Evaluating and Calibrating Uncertainty Prediction in Regression Tasks
This work addresses the need for reliable uncertainty prediction in safety-critical machine learning applications, though it is incremental as it builds on prior definitions and methods.
The authors tackled the problem of evaluating and calibrating uncertainty predictions in regression tasks, showing that existing definitions have severe limitations and proposing a new definition and simple calibration method that performs as well as more complex ones, with results demonstrated on synthetic and real-world datasets like COCO and KITTI.

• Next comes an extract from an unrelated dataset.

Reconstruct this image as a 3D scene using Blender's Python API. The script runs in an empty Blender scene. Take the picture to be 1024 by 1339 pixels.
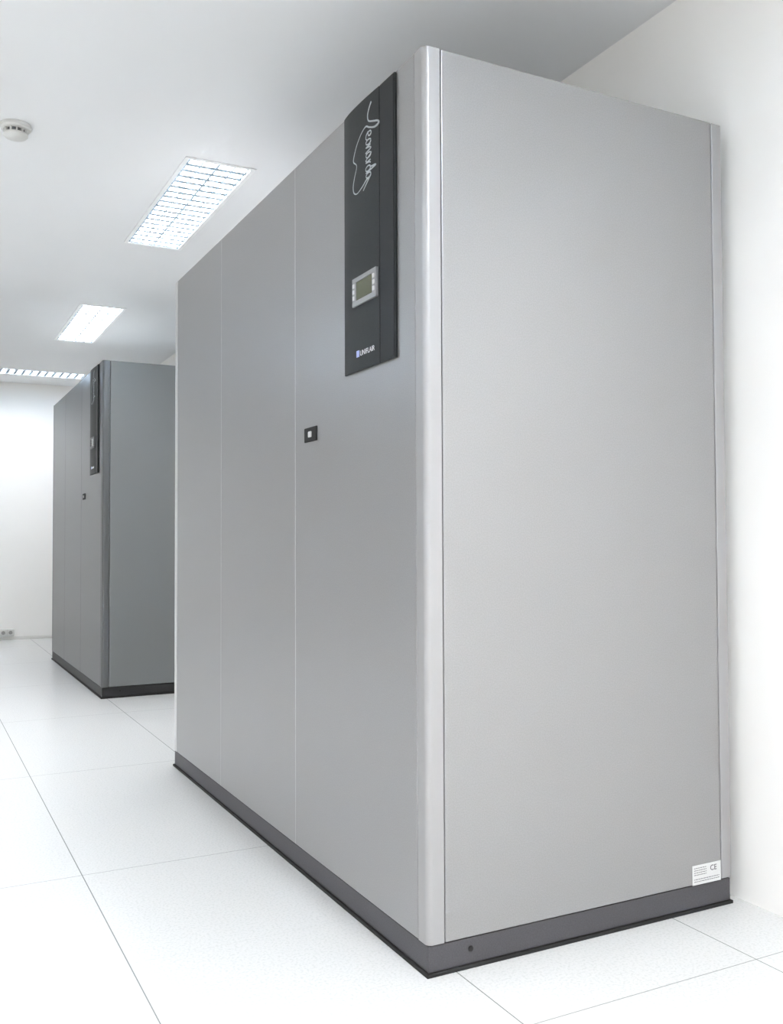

Predicting not only the target but also an accurate measure of uncertainty is important for many machine learning applications and in particular safety-critical ones. In this work we study the calibration of uncertainty prediction for regression tasks which often arise in real-world systems. We show that the existing definition for calibration of a regression uncertainty [Kuleshov et al. 2018] has severe limitations in distinguishing informative from non-informative uncertainty predictions. We propose a new definition that escapes this caveat and an evaluation method using a simple histogram-based approach. Our method clusters examples with similar uncertainty prediction and compares the prediction with the empirical uncertainty on these examples. We also propose a simple, scaling-based calibration method that preforms as well as much more complex ones. We show results on both a synthetic, controlled problem and on the object detection bounding-box regression task using the COCO and KITTI datasets.